数カ月前、インド移住が現実性を帯びて来たころ、日本人によるインド関連のサイトやブログをあれこれとリサーチした時期があった。日本人の観点からのインド生活を知りたいと思ったのだ。多くのサイトは、そのとき見た限りで、ブックマークをすることはなかった。
日頃から、なるだけコンピュータに向かう時間を減らしたいと思っており、だから数多くのサイトを常習的に訪れる習慣をつけないようにしている。そんな状況にあって、しかしわたしがしばしば訪れさせていただいているブログがある。デリー在住の駐在員、いそたさんが運営する「じゃんく王デリーに住む」がそれだ。我がサイトのリンクコーナーにも、ご紹介している。
いそたさんは、約三年の任期を終え、来月早々には日本に帰国なさるとのこと。一度お目にかかりたいものだと思っていたわたしは、この機を逃してはお会いすることもないだろうと、急ではあるが、昨日、電子メールをお送りしたのだった。幸い週末なので、ひょっとしたらお時間を取っていただけるのではないかと思ったのだ。
土曜日は出勤なさっているとのことだったが、日曜日はお休みだということで、ご自宅のあるヴァサントヴィハールの、日本料理店「たむら」でランチをご一緒させていただくこととなった。たむらは、前回、やはり同じ地区にあるいとこ宅を訪問した際に知った、気の置けない日本料理店だ。
思えばわたしは、インターネットを通して知り合った人たちと「オフ会」を催したり、参加したりしたことがない。ホームページやメールマガジン、あるいは『街の灯』の読者の方々などからメールをいただき、何度かメールをやりとりした上で、個人的にお会いしたり、パーティーにお呼びしたことはあったけれど、自分から「お会いしませんか」と積極的な行動に出るのは、極めて稀なことだ。
と、出がけに気づいて、ちょっと緊張する。突然、お呼び立てしたのだから、なにか手みやげでも持って行くのが筋だろうか。とも思うが、そんな気が利いたものは、実家にはない。は! っと思い立ち、書棚のある部屋に行く。と、あった! 埃かぶって薄汚れた我が著書、『街の灯』が。これがいい。これを贈呈しよう。
新品の本であったにも関わらず、2年以上、放置されていたせいか、実に汚い。インドって、家の中でも、油断していると煤けるのね。ブックカヴァーをはずせばましになるが、しかし、カヴァーなしをお渡しするのも間が抜けている。書斎のデスクを物色し、消しゴムを探す。あった! と、表紙の汚れを、黙々と消しゴムで消す。自信のない数学の答案用紙みたいな表面だ。消しゴムでなんとか、汚れもとれた。一応、さしでがましい気もするが、サインも書いておこう。

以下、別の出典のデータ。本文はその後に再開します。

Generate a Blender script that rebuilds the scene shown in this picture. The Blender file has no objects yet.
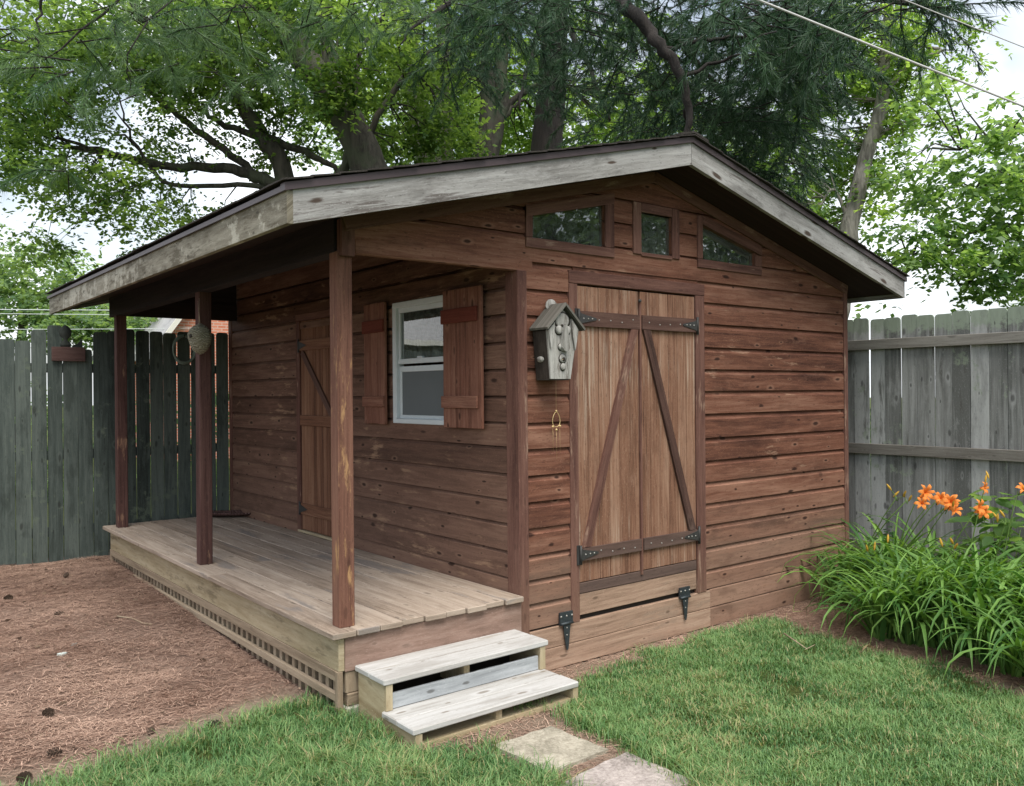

家族には、インターネットで知り合った、会ったことのない人にいきなり会いに行くというのもなんなので、「友人の友人」ということにして、さらには、「日印ビジネスの今後の展望について興味があるから、駐在員である彼に経験談や見解を聞かせてもらうのだ」などと言い訳がましく説明する。
いそいそと出かける準備をし、ティージヴィールに車の手配を頼んでいたところ、
「あら! ミホ、たむらに行くの? 日本人男性とデート?」
と、冷やかしの視線。いやだわ、そんな物議をかもす発言。そんなこんなで、約束の12時半にたむらに到着。すでにいそた氏は到着していらした。
いそた氏は、予想以上に「落ち着きのある大人の男性」だった。ふだん、「落ち着きのない子供な男性」と接しているが故、その印象が際立ったのかもしれない(ごめんねハニー)。予想以上に、という言い方も失礼かもしれないが、怜悧な印象を漂わせた方で(お世辞ではなく)、お話ししていて、とても楽しかった。
わたしは、いそたさんのブログから、市井のインドの人々に対する、「そこはかとない愛」のようなものを感じている。そこにはごく自然に、相手に対する敬意や愛着のようなものが、にじみ出ている気がするのだ。インド人を伴侶に、家族に持っている身には、その視線や態度が、とても「いい感じ」なのである。
さて、ごちそうしていただいた幕の内弁当もおいしかった。特にサーモンの塩焼きと細身だが身が詰まった海老フライ。久々の白飯は、量が多いと思ったが、すべて平らげてしまった。やっぱり、日本米はおいしいわ。鶏肉はちょっとパサパサしてたけどね。
いろいろとお話をお聞きしたかったのだが、あっというまに2時間が過ぎて、夕方の便でムンバイ(ボンベイ)行きにつき、帰宅を余儀なくされる。
仕事や取材は別として、プライヴェートな立場で、インターネットを通して知り合った人と実際に会うということに対して、ちょっとした抵抗感があった。しかし今後はもっと、積極的にいろいろな方々をお会いするのもいいかもしれない、と感じた。